19Nov

What’s Lost When We Rush Kids Through Childhood

“Erika Christakis, the author of The Importance of Being Little on the costs of our collective failure to see the world through the eyes of children.”

—By EMILY KAPLAN for Edutopia

What does high-quality early education look like? If you walked into a preschool that uses best practices, what would you see and hear?

Quality education is about relationships. Caring teachers who understand child development and who know and are attuned to the children in their care are far more important than many of the measures of quality we use today, such as class size, physical environments, or a specific curriculum.”

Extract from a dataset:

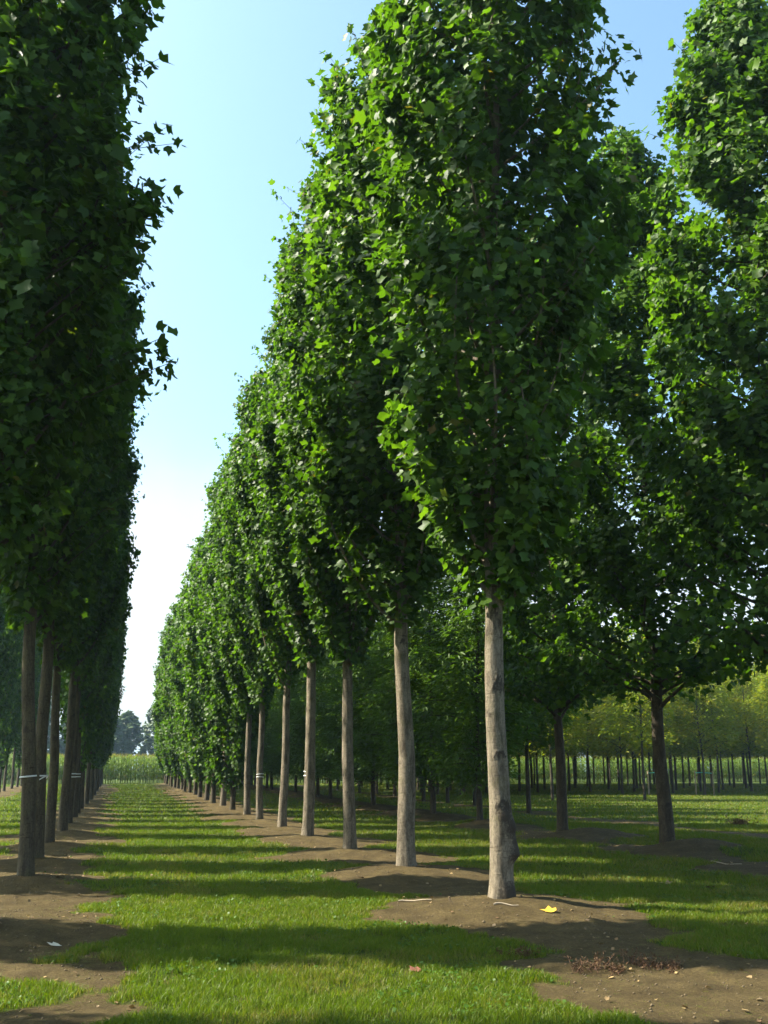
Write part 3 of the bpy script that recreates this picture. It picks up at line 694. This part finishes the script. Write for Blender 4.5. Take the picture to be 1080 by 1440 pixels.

EK: Your book on early childhood education is called The Importance of Being Little. Why is “being little” so important? What do you want parents, educators, and policy makers to know about this developmental stage?

EC: Traveling around the country, teaching and talking with parents and educators from a variety of backgrounds and environments, has persuaded me that we’re in danger of losing the child in childhood. The notion that there is something of value in being a little kid—with little kid desires and, above all, needs—seems to have fallen out of favor. We talk about young children, increasingly, as commodities to “invest” in for future payoffs. Parents express enormous anxiety about their children’s futures, and seem to be curating their children’s life experiences in a way that would look quite unnatural and even rather joyless to previous generations.

There’s a weird paradox that early childhood is both safe and stressful. On the one hand, for most children, especially in the industrialized world, the early years are safer than they’ve ever been in human history. […]

“Being little” is of critical importance because we see the signature of early childhood experience literally in people’s bodies: their life expectancies are longer and their social-emotional capabilities are more robust when they have a chance to learn through play and through deep relationships, and when their developing brains are given the chance to grow in a nurturing, language-rich, and relatively unhurried environment. It’s clearer than ever before that young children are not simply mini-adults.